With candor, Klagsbrun reports on Golda’s marriage to Morris Meyerson, and their profound ties but fraying connections once they moved together to Palestine. She had access to letters from his family that hadn’t been previously seen. Other biographers have also written of Golda’s romantic involvements with other men, including David Remez and Zalman Shazar — which Golda never spoke of publicly.

In our interview, Klagsbrun recounts interviewing Golda’s son and daughter, Menahem and Sarah (both are now deceased), in coffee shops in Tel Aviv and later on, when she gained their trust, in the modest house Golda lived in when she wasn’t living in an official residence. In her last years she shared the house with Menahem, and then Sarah and Menahem shared the house, and now grandchildren live there. Klagsbrun says there are boxes of intimate, private letters in Yiddish in the basement of the house — Menahem said he would burn them before he died. But he died a few years ago without burning them, and as far as Klasbrun knows, they remain in the basement.

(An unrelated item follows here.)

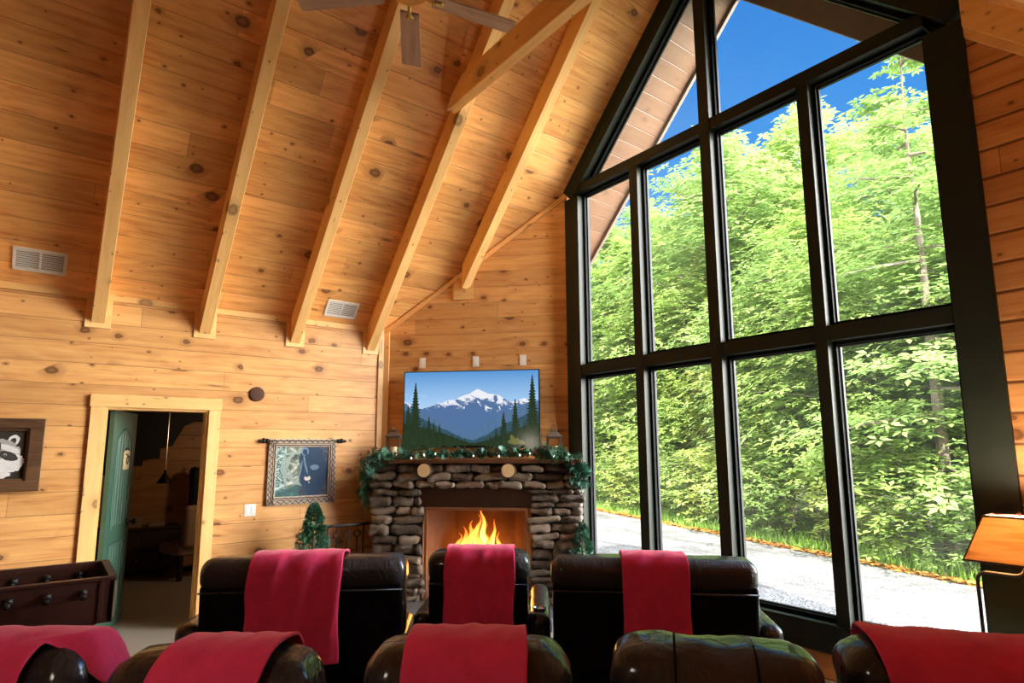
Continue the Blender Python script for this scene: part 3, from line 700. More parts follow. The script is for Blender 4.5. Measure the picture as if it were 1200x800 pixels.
M_LANT = plain('aged_bronze', (.10, .075, .055), .5, metal=.5, var=.3)
def glassy(name, col, a):
    t = NT(name); tr = t.n('ShaderNodeBsdfTransparent', ins={0: (*col, 1)}).outputs[0]; gl = t.n('ShaderNodeBsdfGlossy', ins={0: (1, 1, 1, 1), 1: .08}).outputs[0]
    t.surf(t.n('ShaderNodeMixShader', ins={0: a, 1: tr, 2: gl}).outputs[0]); return t.m
M_LGLS = glassy('lantern_glass', (.95, .93, .88), .12)
M_WAX = plain('cream_candle_wax', (.80, .68, .45), .5, var=.05)
def lantern(u, n, label, hz=1.0):
    t = tag(empty('lantern', mat=ft(u, n, 1.578) @ RZ(10)), label, 'lantern', 'lanterns on the mantel')
    w = .07; h = .22 * hz
    bm = B(); box(bm, (-w - .012, -w - .012, 0), (w + .012, w + .012, .018), bev=.003); obj('base', bm, M_LANT, t)
    bm = B()
    for sx in (-1, 1):
        for sy in (-1, 1): box(bm, (sx * w - .007, sy * w - .007, .018), (sx * w + .007, sy * w + .007, h))
    for z in (.018, h - .014):
        for sg in (-1, 1): box(bm, (-w, sg * w - .005, z), (w, sg * w + .005, z + .014)); box(bm, (sg * w - .005, -w, z), (sg * w + .005, w, z + .014))
    obj('frame', bm, M_LANT, t)
    bm = B(); 
    for sg in (-1, 1): add(bm, [(-w, sg * w, .02), (w, sg * w, .02), (w, sg * w, h), (-w, sg * w, h)], [(0, 1, 2, 3)]); add(bm, [(sg * w, -w, .02), (sg * w, w, .02), (sg * w, w, h), (sg * w, -w, h)], [(0, 1, 2, 3)])
    obj('glass', bm, M_LGLS, t)
    bm = B(); a, b, c = w + .018, .032, h
    add(bm, [(-a, -a, c), (a, -a, c), (a, a, c), (-a, a, c), (-a, -a, c + .012), (a, -a, c + .012), (a, a, c + .012), (-a, a, c + .012), (-b, -b, c + .055), (b, -b, c + .055), (b, b, c + .055), (-b, b, c + .055), (-b, -b, c + .075), (b, -b, c + .075), (b, b, c + .075), (-b, b, c + .075)],
        [(3, 2, 1, 0)] + [(i + k, i + (k + 1) % 4, i + 4 + (k + 1) % 4, i + 4 + k) for i in (0, 4, 8) for k in range(4)] + [(12, 13, 14, 15)])
    obj('roof', bm, M_LANT, t)
    bm = B(); tube(bm, [(.028 * math.cos(w_), 0, h + .075 + .028 + .028 * math.sin(w_)) for w_ in [k * PI / 8 for k in range(-4, 13)]], .004, 6, cap=False); obj('ring', bm, M_LANT, t, True)
    bm = B(); lathe(bm, [(.038, .02), (.04, .03), (.04, .13), (.034, .135), (.005, .132)], 20); cd = obj('candle', bm, M_WAX, t, True)
    bm = B(); tube(bm, [(0, 0, .13), (.002, 0, .145)], .002, 5); obj('wick', bm, M_IRON, cd)
    return t
lantern(.225, .22, 'bronze lantern with cream candle at the left end of the mantel', 1.12)
lantern(2.06, .26, 'bronze lantern with cream candle at the right end of the mantel', 1.05)

# ------------------------------------------------------------------ television and wall plates
tv = tag(empty('television', mat=FB @ T(1.095, -.085, 2.145) @ RZ(-.6)), 'wide flat television showing a snowy mountain above the mantel', 'television')
tw, th = 1.60, .885
bm = B(); box(bm, (-tw / 2, -.03, -th / 2), (tw / 2, .035, th / 2), bev=.006); obj('case', bm, plain('black_tv_plastic', (.008, .008, .009), .35), tv)
bm = B(); box(bm, (-.25, .03, -.2), (.25, .075, .2)); obj('wall_mount', bm, M_IRON, tv)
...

A few years ago, when Menahem, who resembled his mother, was visiting New York, Klagsbrun took him to lunch. At the end of the pleasant meal, she asked again about whether she might see the letters, and he gave her a cold and deep stare. She says she was certain she saw Golda’s scowl in his face.

Klagsbrun, who grew up in Borough Park, Brooklyn, recalls listening to the radio with her parents when the State of Israel was declared, and then dancing in school. She never met Golda, but was aware of her, although she doesn’t recall that she thought she was so unusual — Israel was considered a different kind of country, with women serving in the army. When Klagsbrun first traveled to Israel in the 1950s, Golda was foreign minister.

Working on this project for about eight years, Klagsbrun admits that she did begin to inhabit Golda, to think like her and quote her. “I couldn’t totally identify with her — she was a lot tougher than I. But I came to respect her thinking more than I ever had before. I know, for example, that she would not have agreed with Netanyahu on many things,”

“Golda didn’t love the Arabs (almost nobody used the term Palestinian then), but I am sure she would not have approved the degree of settlements and expansion that exists now. She wanted to make peace with the Arab countries, such as Jordan, Egypt, Syria, Lebanon, etc. and would have been willing to give up land for peace if negotiations could have taken place. At that time, dealing with the Arab countries rather than the Palestinians was considered the way to peace.” 

Francine Klagsbrun is speaking about “Lioness” on Thursday, Oct. 19 at The Jewish Museum, 1109 Fifth Ave., at 6:30 p.m., and on Thursday, Oct. 26 at JTS, 3080 Broadway, at 7:30 p.m.